TETON SHOW IN MONTANA

1 / 4
Old granary that is converted to museum.
2 / 4
Ove Larson stands in front of a 1910 60 HP Case. In the background is a 1912 60 HP Case.
3 / 4
Another view of the granary which is now museum.
4 / 4
Larson's sawmill was set up by the club in 1984.

Montana was dry early in the summer, but then the rains came,
and luckily things dried up enough for the second annual Teton
Antique Steam and Gas Threshing Association show north of
Dutton.

The event is held each year on the farm of Ove A. Larson, who
has joined with friends and fellow engine owners to stage the show.
Margaret and I visited Ove and his wife Sarah in advance, and were
given an extensive tour of the grounds and buildings.

At the time we were there, much of Montana was suffering
drought, and the farm outlook was indeed gloomy in many places.
Over Larson’s, skies were grey and there seemed to be an odor
of smoke; he expressed the opinion that this was the result of
forest fires in Canada. Larson himself was not pessimistic, but he
recognized that conditions for many farmers were highly
negative.

We telephoned him after the show, which was held September
14-15, and he reported that the weather picture had changed
considerably, with so much rain that there were 9 inches in one
week!

‘It was pretty wet,’ he said, ‘but the sun came out
both days. The weather cut the turnout-attendance was about 400,
but we needed that moisture. The visitor coming the greatest
distance was from Massachusetts. Utah, Minnesota and Washington
State were also represented and of course we had a lot of local
people.’

A newly completed blacksmith shop was open, and three
blacksmiths were on hand. They made crowbars and tie bars, and
Sarah received a triangle dinner bar. The blacksmiths were A. J.
Gerard, of Scobey; and Dave and Babe Brandon, of Stevensville.
(Yes, Mrs.
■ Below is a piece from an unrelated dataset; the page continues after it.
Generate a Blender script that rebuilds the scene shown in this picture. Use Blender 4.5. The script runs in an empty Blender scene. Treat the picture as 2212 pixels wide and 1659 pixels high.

Brandon is a blacksmith.)

Ove’s property includes a former granary, which is now being
outfitted for use as a museum. Exhibits already on hand include a
cream separator, a washing machine and a wood range. The building
is admirably suited for the purpose.

Sarah has a large ceramics shop. She produces and sells, and
conducts classes for women of the area.

Ove, a dry land farmer, owns two steam engines, a 1910 60 HP
Case, and 1912 60 HP Case. He also has a sawmill, set up by the
club; a Moline one-way plow; a Red River Special and a
Minneapolis.

On the day we visited, we also saw the collections of Bill
Obernolte, of Choteau, and Ed Seven, of Power. Bill’s engines
include a 15-30 McCormick-Deering and a WK 40 Deering.

Bill Baughman, of Cutbank, brought in two nicely restored
tractors for the show a 15-30 Rumely Oil Pull and a Waterloo Boy.
Jack Kulish, of Standford, displayed a quarter-scale Case steam
engine. A stationary steam boiler running an engine was on hand
from Helena. People from Illinois displayed a stationary engine,
and others from Missoula showed a 10 HP Stickney stationary
engine.

The association was formed in January, 1984, after four prior
shows on the Larson farm. Bill Obernolte is president; Larson is
secretary-treasurer. Board members are Ed Seven, Rock Corey, of
Choteau, and Charles Joslyn, of Choteau. Membership totals about
50.

With the note we received after the show, containing
identification of our slides from Ove, was one from Sarah Larson.
She mentioned that more displays would have been placed in the
museum but, ‘we couldn’t get through the mud’. She
stated: ‘I was in charge of the kitchen again and also the
gopher, coffee maker etc. We served B-B-Q on a bun and it went over
so good I think we will keep the menu.’

The Larson’s raise barley and wheat on 960 acres.